Il faut développer quelque peu le descriptif des trois pièces maitresses du disque :

– « Buried in Water » et ses airs de désabusion avec piano et sifflements décharnés comme (re)mis en chair par un chœur d’enfants bien vivant. L’impression en l’écoutant d’avoir affaire là à la musique d’un enterrement au sein du Nautilus, claustrophobie incluse.

– « My body’s a zombie for you » et ses faux-airs de prêche à mi chemin entre la ballade du early rock’n’roll et un air religieux du Bayou, le tout rythmé avec frénésie par cette chorale, géniale chorale en guise d’instrument rythmique, tantôt bruyante et tantôt caressante, tantôt geyser et tantôt gant de crin. Le révérend qui s’adresse à nous ici est désabusé mais reste digne (ambiance similaire ou presque sur le désossé « Paper Ships », superbe lui-aussi).

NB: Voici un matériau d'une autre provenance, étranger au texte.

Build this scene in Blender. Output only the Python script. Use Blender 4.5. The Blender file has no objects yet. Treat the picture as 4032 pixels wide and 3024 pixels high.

– « Pa pa power » et sa fulgurance pop, le titre le plus immédiat du groupe, leur cheval de Troie pourrait-on dire, le plus imparable aussi (quoique) avec sa mélodie qui ondule autour de la chorale, comme un boa autour de sa proie, par boa comprendre l’écharpe en plumes évidemment. Une pleine et belle réussite (ambiance similaire ou presque ici sur l’agité « Lose your soul », un beau moment également).

Et le disque a un peu de mal à se terminer, s’étirant un peu inutilement en longueur, si les derniers titres sont plutôt agréables, le dernier fait un peu retomber le soufflé (c’est bien dommage quand on connait l’importance de bien commencer et de bien finir un album de pop, disons ici que les Dead Man’s bones sabotent consciencieusement ce postulat de base) qu’importe finalement puisque le ver est dans le fruit. Cet album ovni (par le caractère complètement atypique du contenu et non par un côté expérimental ou je ne sais quoi) ressemble à ce que serait du Tim Burton (pas Dany Elfman attention, je parle bien de Tim Burton) unplugged. A vous d’imaginer la musique qui va avec cette image.

L’album de Dead Man’s Bones est de l’ordre de l’irréel, du tangible pourtant, l’œuvre de deux recalés au casting de Sleepy Hollow pourquoi pas. C’est de la sève musicale qui nous est proposée ici, la substantifique moelle d’un squelette musical, d’hommes morts ou pas, un singulier plaisir, un disque magnifique.